The dialogue was delivered crisply and clearly, at a cracking pace and with excellent comic timing where necessary. The cast was a mixture of old hands (if they don't mind me saying that) -
Dom Ward as the tutor Septimus Hodge, Richard Brent as the would-be poet and cuckold Ezra Chater, Allan Hart as Captain Brice, Helena Cashmore as the writer Hannah Jarvis, Matthew Vickers as the
academic Bernard Nightingale and Landé Belo as the butler Jellaby; newish members Heather Dalton as the Countess of Croom, Aron von Andrian as both Augustus and Gus Coverley and Paul
Willcocks as his elder brother Valentine (should he not have had a courtesy title as eldest son?); and finally new members in Sarah McCarthy as teenage maths genius Thomasina, David Miller
as the landscape gardener Noakes and Sarah Assaf as Chloë Coverley, sister of Valentine and Gus. There were excellent performances all round from the ensemble cast and it was
interesting to see a play where every actor had a good meaty role to play with. You could sense that they were enjoying the production as much as the audience.

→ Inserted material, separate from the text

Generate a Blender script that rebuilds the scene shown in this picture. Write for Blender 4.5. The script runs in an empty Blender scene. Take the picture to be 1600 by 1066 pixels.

The play works on a number of levels and Stoppard is brilliant in the way that the plot slowly seeps out. While Ms Jarvis and Nightingale, with their mutual distaste for each other
get sidetracked in search of the mysterious hermit who lived in Mr Noakes' grotto, and for the proof that Lord Byron killed a man in a duel at Sidley Park before fleeing to Europe, the nineteenth
century characters show what really happened and why. But was there really a hermit, as described by Thomas Love Peacock, and was it really Hodge whose ages corresponded, or was the hermit
merely a sketch by Thomasina on an impression of how the garden might look when completed? We never knew. Every scene added a further layer to the mystery as we discovered that Byron was there
at the time, as recorded in the Game Book, but didn't kill Chater who was indeed bitten by a monkey in British-occupied Martinique, possibly intentionally as Brice wanted to get off with his
ever-willing wife.
I have rarely witnessed such a superbly constructed play, and while the science as propounded by the precocious Thomasina sometimes left me gasping for breath - it was never my strong point -
I shall never look at a rice pudding in quite the same way again.
In short a cracking end to the season.